I’ve been making Pashka for decades, ever since first reading about Russian Easters in an old, now collectible Time-Life book series, Foods of the World. Initially I made it out of curiosity, but it’s so delicious it’s become part of my family’s non-Russian Easter tradition; something my out-of-town children also make for their Easter feasts. We serve it surrounded by strawberries – definitely NOT a Russian tradition, but definitely a delicious combination. It’s one of the few times I buy strawberries out of season.

Russian Pashka usually includes chopped candied fruits. I don’t care for them, and leave them out, but add them if you like. Special wooden Pashka molds are used in Russia that outline XB or XP that signify “Christ is Risen;” you can make the design yourself using toasted slivered almonds or bits of candied fruit. I use a 4-square-sided flowerpot; a round one works well, too. Farmer’s or pot cheese is used in Russia, not easily found here; whole-milk ricotta makes a worthy substitute.

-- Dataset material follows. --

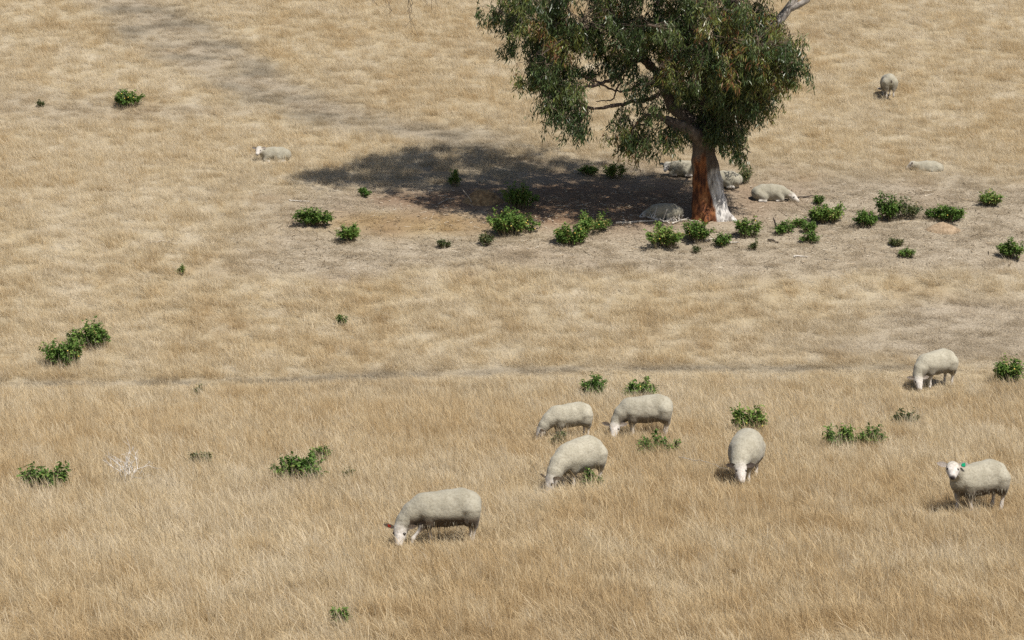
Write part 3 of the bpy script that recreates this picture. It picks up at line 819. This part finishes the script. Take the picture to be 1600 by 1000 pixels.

  • 1 1/2 lb. whole milk ricotta
  • 1/4 lb. unsalted butter, softened
  • 1/2 c heavy cream
  • 2 egg yolks
  • 1/2 c sugar
  • 1/2 tsp. salt
  • 1 tsp. pure vanilla
  • 1/2 c. chopped candied fruit, optional, plus additional for garnish, optional
  • Lightly toasted slivered almonds for garnish, optional
Drain cheese in cheesecloth (T-shirt material works too) for 2 hours. When drained, mash the cheese and beat the butter

Heat the cream in a heavy pan until small bubbles start to form around edge of the pan.

In a mixing bowl, beat the egg yolks and sugar with a whisk or mixer until thickened and a ribbon falls from the whisk. Stirring constantly, add the hot cream in a thin stream to the egg/sugar mixture, then return the mixture to the pan. Stirring constantly, cook over low heat until thickened. Do not allow to boil. When thick enough to coat a spoon, remove from heat, stir in vanilla and cool completely.

Thoroughly combine custard with the cheese/butter mixture and stir in the candied fruit if using.

Mixture may be placed in a cheesecloth-lined mold; then chilled, or chilled first and then shaped with a spatula. May be made at this point several days ahead.

An hour or two before serving, unmold the pashka or shape it into a mound with a spatula. Garnish with toasted almonds or bits of candied fruit if desired.